'''

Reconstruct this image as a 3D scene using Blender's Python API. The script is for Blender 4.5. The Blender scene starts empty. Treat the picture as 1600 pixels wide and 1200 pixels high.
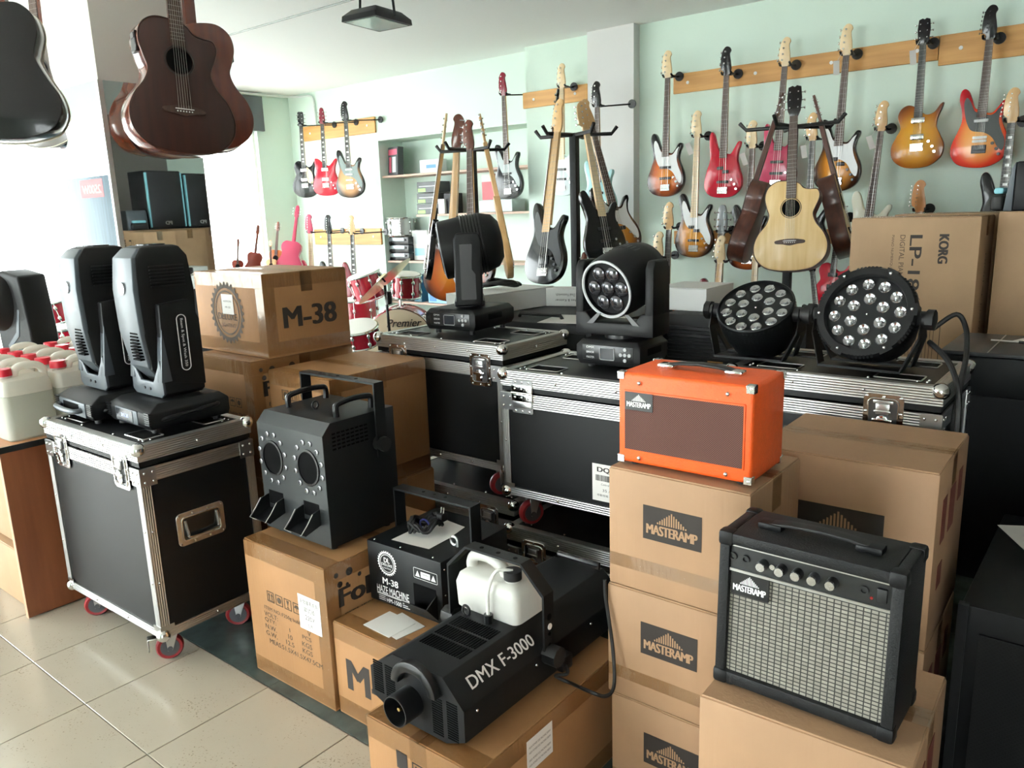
import bpy, bmesh, math, random
from mathutils import Matrix, Vector, Euler
import numpy as np
random.seed(7)
PI = math.pi; R = math.radians
SC = bpy.context.scene; COL = SC.collection

# ------------------------------------------------------------------ camera
CAM_H = 1.476; FPX = 1228.0
PITCH, ROLL, HEAD = R(12.41), R(-1.91), R(39.05)
FW = Vector((-math.sin(HEAD)*math.cos(PITCH), math.cos(HEAD)*math.cos(PITCH), -math.sin(PITCH)))
_r0 = Vector((math.cos(HEAD), math.sin(HEAD), 0)); _u0 = _r0.cross(FW)
RT = math.cos(ROLL)*_r0 + math.sin(ROLL)*_u0
UP = -math.sin(ROLL)*_r0 + math.cos(ROLL)*_u0
cd = bpy.data.cameras.new('camera'); cam = bpy.data.objects.new('camera', cd); COL.objects.link(cam)
cd.sensor_width = 36.0; cd.lens = FPX/1600*36.0; cd.clip_start = 0.05; cd.clip_end = 200
cam.matrix_world = Matrix(((RT.x, UP.x, -FW.x, 0), (RT.y, UP.y, -FW.y, 0), (RT.z, UP.z, -FW.z, CAM_H), (0, 0, 0, 1)))
SC.camera = cam

# ------------------------------------------------------------------ daylight
W = bpy.data.worlds.new('world'); SC.world = W; W.use_nodes = True
_n = W.node_tree.nodes; _bg = _n['Background']
_bg.inputs['Color'].default_value = (0.93, 0.97, 1.0, 1); _bg.inputs['Strength'].default_value = 17.0
SC.view_settings.view_transform = 'Standard'; SC.view_settings.look = 'None'
SC.view_settings.exposure = 0.22; SC.view_settings.gamma = 1.0
SC.view_settings.use_curve_mapping = False
SC.cycles.max_bounces = 10; SC.cycles.diffuse_bounces = 6; SC.cycles.glossy_bounces = 5
SC.cycles.transparent_max_bounces = 12; SC.cycles.transmission_bounces = 6
SC.cycles.caustics_reflective = False; SC.cycles.caustics_refractive = False
SC.cycles.sample_clamp_indirect = 6.0

def at(px, py, z=None, X=None, Y=None, d=None):
    """point seen at a pixel of the photo, on a plane of the room"""
    v = FW + RT*((px-800)/FPX) - UP*((py-600)/FPX)
    if z is not None: t = (z-CAM_H)/v.z
    elif Y is not None: t = Y/v.y
    elif X is not None: t = X/v.x
    else: t = d
    return Vector((0, 0, CAM_H)) + v*t

# ------------------------------------------------------------------ materials
MATS = {}
def nodes_of(m): return m.node_tree.nodes, m.node_tree.links
def mat(name, col, rough=0.5, metal=0.0, noise=0.0, nscale=30.0, bump=0.0, bscale=200.0, coat=0.0, spec=0.5, stretch=None, emit=0.0, trans=0.0, col2=None):
    if name in MATS: return MATS[name]
    m = bpy.data.materials.new(name); m.use_nodes = True; MATS[name] = m
    N, L = nodes_of(m); b = N['Principled BSDF']
    b.inputs['Base Color'].default_value = (*col, 1); b.inputs['Roughness'].default_value = rough
    b.inputs['Metallic'].default_value = metal; b.inputs['Specular IOR Level'].default_value = spec
    if coat: b.inputs['Coat Weight'].default_value = coat; b.inputs['Coat Roughness'].default_value = 0.06
    if trans: b.inputs['Transmission Weight'].default_value = trans
    if emit:
        b.inputs['Emission Color'].default_value = (*col, 1); b.inputs['Emission Strength'].default_value = emit
    tc = None
    if noise or bump:
        tc = N.new('ShaderNodeTexCoord'); mp = N.new('ShaderNodeMapping'); L.new(tc.outputs['Object'], mp.inputs['Vector'])
        if stretch: mp.inputs['Scale'].default_value = stretch
    if noise:
        t = N.new('ShaderNodeTexNoise'); t.inputs['Scale'].default_value = nscale; t.inputs['Detail'].default_value = 5
        L.new(mp.outputs[0], t.inputs['Vector'])
        rp = N.new('ShaderNodeValToRGB'); c2 = col2
        if c2 is None:
            a = tuple(max(0, c*(1-noise)) for c in col); e = tuple(min(1, c*(1+noise)) for c in col)
        else: a, e = col, c2
        rp.color_ramp.elements[0].position = 0.3; rp.color_ramp.elements[1].position = 0.7
        rp.color_ramp.elements[0].color = (*a, 1); rp.color_ramp.elements[1].color = (*e, 1)
        L.new(t.outputs['Fac'], rp.inputs['Fac']); L.new(rp.outputs['Color'], b.inputs['Base Color'])
    if bump:
        t = N.new('ShaderNodeTexNoise'); t.inputs['Scale'].default_value = bscale; t.inputs['Detail'].default_value = 3
        L.new(mp.outputs[0], t.inputs['Vector'])
        bp = N.new('ShaderNodeBump'); bp.inputs['Strength'].default_value = bump; bp.inputs['Distance'].default_value = 0.002
        L.new(t.outputs['Fac'], bp.inputs['Height']); L.new(bp.outputs['Normal'], b.inputs['Normal'])
    return m
def srgb(h):
    h = h.lstrip('#'); c = [int(h[i:i+2], 16)/255 for i in (0, 2, 4)]
    return tuple(x/12.92 if x <= 0.04045 else ((x+0.055)/1.055)**2.4 for x in c)
def wood(name, c1, c2, scale=6.0, rough=0.35, coat=0.3, axis='Z', stretch=12.0, bump=0.0):
    """fine grain drawn out along one axis"""
    if name in MATS: return MATS[name]
    s = {'X': (1/stretch, 1, 1), 'Y': (1, 1/stretch, 1), 'Z': (1, 1, 1/stretch)}[axis]
    m = mat(name, c1, rough, noise=0.1, nscale=scale*8, coat=coat, stretch=s, col2=c2, bump=bump, bscale=150)
    return m
def stripes(name, col, axis='Z', freq=120.0, rough=0.36, metal=1.0, depth=0.6):
    """ridged aluminium: a wave in the relief only"""
    if name in MATS: return MATS[name]
    m = mat(name, col, rough, metal); N, L = nodes_of(m); b = N['Principled BSDF']
    tc = N.new('ShaderNodeTexCoord'); w = N.new('ShaderNodeTexWave'); w.wave_type = 'BANDS'; w.bands_direction = axis
    w.inputs['Scale'].default_value = freq; L.new(tc.outputs['Object'], w.inputs['Vector'])
    bp = N.new('ShaderNodeBump'); bp.inputs['Strength'].default_value = depth; bp.inputs['Distance'].default_value = 0.002
    L.new(w.outputs['Fac'], bp.inputs['Height']); L.new(bp.outputs['Normal'], b.inputs['Normal'])
    return m
def burst(name, stops, cz, sx, sz, rough=0.2, coat=0.25, cx=0.0):
    """sunburst lacquer: colour rings around the middle of the body"""
    if name in MATS: return MATS[name]
    m = mat(name, stops[0][1], rough, coat=coat, spec=0.25); N, L = nodes_of(m); b = N['Principled BSDF']
    tc = N.new('ShaderNodeTexCoord'); mp = N.new('ShaderNodeMapping'); mp.vector_type = 'POINT'
    mp.inputs['Location'].default_value = (-cx/sx, 0, -cz/sz); mp.inputs['Scale'].default_value = (1/sx, 0, 1/sz)
    ln = N.new('ShaderNodeVectorMath'); ln.operation = 'LENGTH'
    L.new(tc.outputs['Object'], mp.inputs['Vector']); L.new(mp.outputs[0], ln.inputs[0])
    rp = N.new('ShaderNodeValToRGB'); e = rp.color_ramp.elements
    e[0].position, e[0].color = stops[0][0], (*stops[0][1], 1); e[1].position, e[1].color = stops[-1][0], (*stops[-1][1], 1)
    for p, c in stops[1:-1]:
        k = e.new(p); k.color = (*c, 1)
    L.new(ln.outputs['Value'], rp.inputs['Fac']); L.new(rp.outputs['Color'], b.inputs['Base Color'])
    return m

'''

Omit every picture, then reproduce the rest of the listing exactly.

ANSWER BELOW >>
Reconstruct this image as a 3D scene using Blender's Python API. The script is for Blender 4.5. The Blender scene starts empty. Treat the picture as 1600 pixels wide and 1200 pixels high.
import bpy, bmesh, math, random
from mathutils import Matrix, Vector, Euler
import numpy as np
random.seed(7)
PI = math.pi; R = math.radians
SC = bpy.context.scene; COL = SC.collection

# ------------------------------------------------------------------ camera
CAM_H = 1.476; FPX = 1228.0
PITCH, ROLL, HEAD = R(12.41), R(-1.91), R(39.05)
FW = Vector((-math.sin(HEAD)*math.cos(PITCH), math.cos(HEAD)*math.cos(PITCH), -math.sin(PITCH)))
_r0 = Vector((math.cos(HEAD), math.sin(HEAD), 0)); _u0 = _r0.cross(FW)
RT = math.cos(ROLL)*_r0 + math.sin(ROLL)*_u0
UP = -math.sin(ROLL)*_r0 + math.cos(ROLL)*_u0
cd = bpy.data.cameras.new('camera'); cam = bpy.data.objects.new('camera', cd); COL.objects.link(cam)
cd.sensor_width = 36.0; cd.lens = FPX/1600*36.0; cd.clip_start = 0.05; cd.clip_end = 200
cam.matrix_world = Matrix(((RT.x, UP.x, -FW.x, 0), (RT.y, UP.y, -FW.y, 0), (RT.z, UP.z, -FW.z, CAM_H), (0, 0, 0, 1)))
SC.camera = cam

# ------------------------------------------------------------------ daylight
W = bpy.data.worlds.new('world'); SC.world = W; W.use_nodes = True
_n = W.node_tree.nodes; _bg = _n['Background']
_bg.inputs['Color'].default_value = (0.93, 0.97, 1.0, 1); _bg.inputs['Strength'].default_value = 17.0
SC.view_settings.view_transform = 'Standard'; SC.view_settings.look = 'None'
SC.view_settings.exposure = 0.22; SC.view_settings.gamma = 1.0
SC.view_settings.use_curve_mapping = False
SC.cycles.max_bounces = 10; SC.cycles.diffuse_bounces = 6; SC.cycles.glossy_bounces = 5
SC.cycles.transparent_max_bounces = 12; SC.cycles.transmission_bounces = 6
SC.cycles.caustics_reflective = False; SC.cycles.caustics_refractive = False
SC.cycles.sample_clamp_indirect = 6.0

def at(px, py, z=None, X=None, Y=None, d=None):
    """point seen at a pixel of the photo, on a plane of the room"""
    v = FW + RT*((px-800)/FPX) - UP*((py-600)/FPX)
    if z is not None: t = (z-CAM_H)/v.z
    elif Y is not None: t = Y/v.y
    elif X is not None: t = X/v.x
    else: t = d
    return Vector((0, 0, CAM_H)) + v*t

# ------------------------------------------------------------------ materials
MATS = {}
def nodes_of(m): return m.node_tree.nodes, m.node_tree.links
def mat(name, col, rough=0.5, metal=0.0, noise=0.0, nscale=30.0, bump=0.0, bscale=200.0, coat=0.0, spec=0.5, stretch=None, emit=0.0, trans=0.0, col2=None):
    if name in MATS: return MATS[name]
    m = bpy.data.materials.new(name); m.use_nodes = True; MATS[name] = m
    N, L = nodes_of(m); b = N['Principled BSDF']
    b.inputs['Base Color'].default_value = (*col, 1); b.inputs['Roughness'].default_value = rough
    b.inputs['Metallic'].default_value = metal; b.inputs['Specular IOR Level'].default_value = spec
    if coat: b.inputs['Coat Weight'].default_value = coat; b.inputs['Coat Roughness'].default_value = 0.06
    if trans: b.inputs['Transmission Weight'].default_value = trans
    if emit:
        b.inputs['Emission Color'].default_value = (*col, 1); b.inputs['Emission Strength'].default_value = emit
    tc = None
    if noise or bump:
        tc = N.new('ShaderNodeTexCoord'); mp = N.new('ShaderNodeMapping'); L.new(tc.outputs['Object'], mp.inputs['Vector'])
        if stretch: mp.inputs['Scale'].default_value = stretch
    if noise:
        t = N.new('ShaderNodeTexNoise'); t.inputs['Scale'].default_value = nscale; t.inputs['Detail'].default_value = 5
        L.new(mp.outputs[0], t.inputs['Vector'])
        rp = N.new('ShaderNodeValToRGB'); c2 = col2
        if c2 is None:
            a = tuple(max(0, c*(1-noise)) for c in col); e = tuple(min(1, c*(1+noise)) for c in col)
        else: a, e = col, c2
        rp.color_ramp.elements[0].position = 0.3; rp.color_ramp.elements[1].position = 0.7
        rp.color_ramp.elements[0].color = (*a, 1); rp.color_ramp.elements[1].color = (*e, 1)
        L.new(t.outputs['Fac'], rp.inputs['Fac']); L.new(rp.outputs['Color'], b.inputs['Base Color'])
    if bump:
        t = N.new('ShaderNodeTexNoise'); t.inputs['Scale'].default_value = bscale; t.inputs['Detail'].default_value = 3
        L.new(mp.outputs[0], t.inputs['Vector'])
        bp = N.new('ShaderNodeBump'); bp.inputs['Strength'].default_value = bump; bp.inputs['Distance'].default_value = 0.002
        L.new(t.outputs['Fac'], bp.inputs['Height']); L.new(bp.outputs['Normal'], b.inputs['Normal'])
    return m
def srgb(h):
    h = h.lstrip('#'); c = [int(h[i:i+2], 16)/255 for i in (0, 2, 4)]
    return tuple(x/12.92 if x <= 0.04045 else ((x+0.055)/1.055)**2.4 for x in c)
def wood(name, c1, c2, scale=6.0, rough=0.35, coat=0.3, axis='Z', stretch=12.0, bump=0.0):
    """fine grain drawn out along one axis"""
    if name in MATS: return MATS[name]
    s = {'X': (1/stretch, 1, 1), 'Y': (1, 1/stretch, 1), 'Z': (1, 1, 1/stretch)}[axis]
    m = mat(name, c1, rough, noise=0.1, nscale=scale*8, coat=coat, stretch=s, col2=c2, bump=bump, bscale=150)
    return m
def stripes(name, col, axis='Z', freq=120.0, rough=0.36, metal=1.0, depth=0.6):
    """ridged aluminium: a wave in the relief only"""
    if name in MATS: return MATS[name]
    m = mat(name, col, rough, metal); N, L = nodes_of(m); b = N['Principled BSDF']
    tc = N.new('ShaderNodeTexCoord'); w = N.new('ShaderNodeTexWave'); w.wave_type = 'BANDS'; w.bands_direction = axis
    w.inputs['Scale'].default_value = freq; L.new(tc.outputs['Object'], w.inputs['Vector'])
    bp = N.new('ShaderNodeBump'); bp.inputs['Strength'].default_value = depth; bp.inputs['Distance'].default_value = 0.002
    L.new(w.outputs['Fac'], bp.inputs['Height']); L.new(bp.outputs['Normal'], b.inputs['Normal'])
    return m
def burst(name, stops, cz, sx, sz, rough=0.2, coat=0.25, cx=0.0):
    """sunburst lacquer: colour rings around the middle of the body"""
    if name in MATS: return MATS[name]
    m = mat(name, stops[0][1], rough, coat=coat, spec=0.25); N, L = nodes_of(m); b = N['Principled BSDF']
    tc = N.new('ShaderNodeTexCoord'); mp = N.new('ShaderNodeMapping'); mp.vector_type = 'POINT'
    mp.inputs['Location'].default_value = (-cx/sx, 0, -cz/sz); mp.inputs['Scale'].default_value = (1/sx, 0, 1/sz)
    ln = N.new('ShaderNodeVectorMath'); ln.operation = 'LENGTH'
    L.new(tc.outputs['Object'], mp.inputs['Vector']); L.new(mp.outputs[0], ln.inputs[0])
    rp = N.new('ShaderNodeValToRGB'); e = rp.color_ramp.elements
    e[0].position, e[0].color = stops[0][0], (*stops[0][1], 1); e[1].position, e[1].color = stops[-1][0], (*stops[-1][1], 1)
    for p, c in stops[1:-1]:
        k = e.new(p); k.color = (*c, 1)
    L.new(ln.outputs['Value'], rp.inputs['Fac']); L.new(rp.outputs['Color'], b.inputs['Base Color'])
    return m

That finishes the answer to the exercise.